Why the Hawks are the team to beat in the East

Today’s submission was intended to be a nuanced assessment of the Eastern Conference playoff grid. But such was the oomph with which the Hawks dispatched Cleveland on Friday that we can skip the nuance and jump to the conclusion.

The Hawks will win the East and play for the NBA title.

Even as the local five has lapped the conference field — the Hawks led second-place Chicago by 11 games as of Saturday morning — we’ve kept hearing that they’re only keeping the seat warm for somebody else. The Bulls will get healthy and win the East. LeBron will get serious and his team will win the East. The ’65 Celtics will reunite and win the East. It has become comical, this Anybody-But-The-Hawks blather, and here’s where we say, “Enough.”

The Hawks are the best team in the East, and it’s not even close. To suggest that anyone else should enter the postseason as the favorite in this half of the bracket is to ignore a regular season that has only 20 games to run. As of Saturday, they were 49-12, having gone 42-6 since Thanksgiving. They haven’t caught lightning in a bottle. They have become lightning itself.

Nobody who follows basketball closely could fail to note the difference Friday between the Hawks and the Cavs. The former did what it always does and, as ever, did it well. The Cavs, whom overmatched coach David Blatt described before the game as having learned how they want to play, played as if they had no idea. The Hawks laid some defense on them — for all the talk about the Hawks’ offense, their defense has become top-shelf — and the NBA’s latest Dream Team spit the bit.

LeBron James scored 18 points, but made nine turnovers and seemed content to let his mates do the heavy lifting. This produced the incongruous sight of Kevin Love, a 6-foot-10 power forward, taking 11 shots — 10 of which were 3-pointers. Even Josh Smith at his most petulant never had a night like that.

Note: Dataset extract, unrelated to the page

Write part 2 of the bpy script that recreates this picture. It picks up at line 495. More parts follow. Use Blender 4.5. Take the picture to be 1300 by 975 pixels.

Entering the game, much was made of the Cavs’ new-ish inside tandem of Love and 7-1 center Timofey Mozgov and its ability to give Al Horford and Paul Millsap a rough go underneath. What became apparent after 30 seconds was that Mozgov can’t move and Love can’t guard. Mozgov played 21 minutes and had six points (one basket) and three rebounds. Love played 35 minutes and scored 14 points, 12 on treys.

As for Horford and Millsap: They had 35 points and 17 rebounds between them. As fashionable as it has become to suggest that size will trouble the Hawks, not many teams — Memphis is one, and maybe Chicago — have the sort of skilled size that’s apt to register. Horford and Millsap are smart and quick and resourceful, as opposed to just big, and they aren’t All-Stars for nothing.

The Hawks were built with a clear design. The Cavs were thrown together without knowing whether the pieces would fit. When Cleveland, which already had Kyrie Irving, signed James and traded for Love, the knee-jerk response was that a newer and better Big Three had been constructed. Such an appraisal was too optimistic. The triumvirate formed in Miami included Dwyane Wade, who’d been MVP of the 2006 NBA finals. Neither Love nor Irving has played in a postseason game.

The Hawks, by way of contrast, nearly upset No. 1-seed Indiana last season without Horford. They’d had a year to acclimate themselves in the joys of Pace and Space, and Horford’s return made everyone better on defense. The flowering of Dennis Schroder and the bargain additions of Kent Bazemore and Thabo Sefolosha have energized the second unit, and the result is as complete a team as there is in the East and maybe the whole wide NBA.

That part — the team thing — isn’t going away just because the playoffs, as we’re often reminded, are different. They’re not that different. They still involve playing basketball, and the Hawks play better basketball than any other Eastern team, and not just better by a bit — better by far. To pick against the Hawks now would require a leap of logic that’s frankly illogical.

It’s possible that the Cavs could Figure Things Out over the next 20 games. It’s possible that the Bulls could get healthy and begin to play in a way they haven’t yet even with all hands on decks. It’s possible that Toronto, the one team that has beaten the Hawks more than once, could force an extended series on grit and guile. But it’s more likely that the Cavs will remain addled and the Bulls won’t find their feet and the Raptors, who’ve lost seven of eight, will lose to somebody else in Round 1.

If you’re still picking against the Hawks, you’re doing it for no good reason. They’ve lost six games since Thanksgiving. Do you really see them losing four times in the span of seven games while holding the home-court advantage? If you do, you’re seeing something that isn’t there. This is the team to beat in the East, and maybe not just in the East.